The house is quiet. Everyone is asleep. I am finishing up a few last minute details before retiring to bed. I like to have a few quiet moments to myself at the end of the day to reflect and gather myself. Tonight my there is the gentle accompaniment of falling rain to underscore my thoughts.
Earlier today I looked out the window. Beyond my backyard fence I saw only one thing -- Gray. All the world was a big gray cloud. There were no mountains or houses or sky. There was only gray moisture. I thought to myself then, "We could be in heaven." Now I expect heaven to be more "light" and pure light than "gray" but the fact that I couldn't see "the world" out my window for that moment took me to another place.
I love the rain. I loved it when it came so often after Camille died. It was as if the heavens were mourning with me. When the storms came so violently that winter and pounded our house with torrential rains, I felt it was an outward expression of how I was feeling inside.
Now the rains seem to drizzle. We have had weeks of scattered showers. It seems most of the time when I am outside the rain is so fine and light it is just more of a mist. And yet it lingers. Sometimes it seems it is done. I saw blue skies peaking though just beyond the gray this evening. But alas the pitter patter of the falling drops tells me we are not quite finished yet.
Rain is good. We all need rain. The earth needs the rain. We need the rain. We need it to feed our plants and fill our rivers and lakes. We need it to drink and work and live. Rain is essential for life. And rain also tempers our souls. It turns us inward to our homes and our families and our hearts. It gives us a down time so we can mark the new highs we will have when the sun is once more shining. It reminds us to be grateful for the sun and all its light and warmth.
I am grateful for the rains.
7 comments:
My father always loved the rain, & we would sit on the front porch just listening, watching, & yes, even smelling the rain. Now that he's gone a really good rain seems to bring him back. Nice to know that others see the beauty in it as well.
I love the rain too, maybe it's the whole growing up in Vegas that makes me love it so. I miss it now that we have moved away, it's just snow here in these parts! Steph I have been thinking of you lots lately and I miss getting to randomly run into at the Temple, Time out for Women (even though you didn't know I was there) I just want you to know that I was thinking of you and I hope you are feeling the love! :)
I recently moved from Las Vegas to Idaho where, for the first time in my life, the sun doesn't shine most of the time. I have thought how symbolic my situation has become to me. While living in Vegas the sun shone most of the time and my life was pretty non-stress and ran along quite well.
Since moving to Idaho I have endured challenges I've never faced before along with more dreary, rainy days and much less sunshine.

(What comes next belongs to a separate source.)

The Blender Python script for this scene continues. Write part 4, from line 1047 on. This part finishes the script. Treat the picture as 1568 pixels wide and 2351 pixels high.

I have learned something through this experience. I took for granted those easy times. I took for granted the sunshine and BECAUSE those times were brighter I did not seek out the SON as I should. The dreary times I now experience have helped me to realize how important both sources of light can be in my life. I appreciate a day filled with the warming sun shining through my windows, and I also appreciate the warmth from my Saviors love as it penetrates and comforts my soul.
I found this blog. Her Honesty is incredible.
Read the post right after the Pneumonia update... To read her honesty on what happened to her family.
http://stakerzxposed.blogspot.com/search?updated-max=2010-02-03T12:45:00-07:00&max-results=20
she reminds me of you on her posting to be an outlet for her feelings. I dont know if you will really want to read it, it might be too close to home, but I found it as life altering for me as it was when I was reading about your story and emotion.
I love the rain too. Even more now that we live in the desert. It reminds me of one of my favorite quotes, " Life is not about waiting for the storm to pass, it is about learning to dance in the rain".
Have a great day!
Nikki K.
This has been one of the rainiest seasons I have seen in a while. It is so soothing... my favorite days to nap, or read to my kids, are rainy days.